Mr. Lenihan said that a separate problem over school accommodation in Diswellstown/Castleknock was the subject of discussions yesterday with the Department of Education’s Building Unit.

Bt Ms. Burton said”If you build 5,000 houses and apartments in the Diswellstown are in Castleknock and a further 8,000 in the Littlepace/Clonee/Ongar area it would seem obvious even to a four year old looking for a place that schools would be required”.

What the Irish Times said:

Not enough school places in West Dublin

About 200 children have failed to get into schools in a west Dublin suburb because of a shortage of accommodation, according to Joan Burton of the Labour Party, writes Seán Flynn.

She said a hundred children had applied to St Patrick’s school, Castleknock, and a hundred more had applied to Mary Mother of Hope national school at Littlepace.

Their parents had been told there was no space for them in junior infants even though some children were on the waiting list since they were born.
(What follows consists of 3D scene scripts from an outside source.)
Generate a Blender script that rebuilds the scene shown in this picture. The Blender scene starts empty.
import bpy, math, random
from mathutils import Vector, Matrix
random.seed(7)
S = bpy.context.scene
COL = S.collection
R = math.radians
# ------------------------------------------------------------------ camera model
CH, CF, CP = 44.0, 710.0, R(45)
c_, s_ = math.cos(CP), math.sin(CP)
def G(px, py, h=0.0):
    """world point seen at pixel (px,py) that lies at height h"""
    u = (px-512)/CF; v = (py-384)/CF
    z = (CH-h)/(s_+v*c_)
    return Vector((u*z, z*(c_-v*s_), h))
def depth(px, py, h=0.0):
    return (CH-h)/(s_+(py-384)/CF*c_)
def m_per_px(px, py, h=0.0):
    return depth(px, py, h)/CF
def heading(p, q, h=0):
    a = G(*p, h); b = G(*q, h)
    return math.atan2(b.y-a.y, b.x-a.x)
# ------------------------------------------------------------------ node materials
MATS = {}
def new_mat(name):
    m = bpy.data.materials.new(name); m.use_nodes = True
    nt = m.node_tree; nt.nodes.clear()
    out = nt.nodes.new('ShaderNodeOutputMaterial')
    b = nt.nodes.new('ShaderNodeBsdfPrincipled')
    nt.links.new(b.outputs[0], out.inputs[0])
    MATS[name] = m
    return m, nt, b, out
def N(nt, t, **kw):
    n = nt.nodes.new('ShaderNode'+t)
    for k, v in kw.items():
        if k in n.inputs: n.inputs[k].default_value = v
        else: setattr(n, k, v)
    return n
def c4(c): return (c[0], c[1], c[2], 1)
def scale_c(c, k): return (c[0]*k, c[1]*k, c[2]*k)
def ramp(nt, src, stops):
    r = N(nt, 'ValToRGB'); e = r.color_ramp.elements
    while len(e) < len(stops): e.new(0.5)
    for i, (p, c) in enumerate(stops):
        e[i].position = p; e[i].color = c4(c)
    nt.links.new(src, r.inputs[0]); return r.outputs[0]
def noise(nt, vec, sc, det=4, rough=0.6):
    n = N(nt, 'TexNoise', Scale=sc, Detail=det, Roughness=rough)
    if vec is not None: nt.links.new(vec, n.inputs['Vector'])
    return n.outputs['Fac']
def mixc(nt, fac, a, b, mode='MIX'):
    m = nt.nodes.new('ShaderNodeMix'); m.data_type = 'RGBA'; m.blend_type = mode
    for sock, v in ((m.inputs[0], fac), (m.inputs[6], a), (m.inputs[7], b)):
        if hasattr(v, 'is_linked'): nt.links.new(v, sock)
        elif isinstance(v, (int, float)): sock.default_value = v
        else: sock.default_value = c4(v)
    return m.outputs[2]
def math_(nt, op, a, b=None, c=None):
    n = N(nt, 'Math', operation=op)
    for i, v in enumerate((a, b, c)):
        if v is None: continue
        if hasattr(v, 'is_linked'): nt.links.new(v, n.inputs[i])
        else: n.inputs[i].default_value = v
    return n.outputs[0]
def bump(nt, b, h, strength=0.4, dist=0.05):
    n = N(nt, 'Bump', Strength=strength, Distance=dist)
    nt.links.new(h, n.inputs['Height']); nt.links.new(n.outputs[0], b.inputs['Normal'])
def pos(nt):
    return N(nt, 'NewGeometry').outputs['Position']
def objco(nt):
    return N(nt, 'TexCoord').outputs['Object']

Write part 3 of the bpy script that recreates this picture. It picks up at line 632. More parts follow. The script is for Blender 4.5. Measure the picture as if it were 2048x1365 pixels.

Ms Burton said the situation was a direct result of poor planning. “If you build 5,000 houses and apartments in the Diswellstown area in Castleknock and a further 8,000 in the Littlepace/ Clonee/Ongar area, it would seem obvious, even to a four- year-old looking for a place, that schools would be required.”

In both of these areas, however, the department had only now finished building the first of the permanent primary schools.

She said the Minister for Education and the Government had, after nine years in power, “failed miserably to provide school places for the population explosion in Dublin 15”.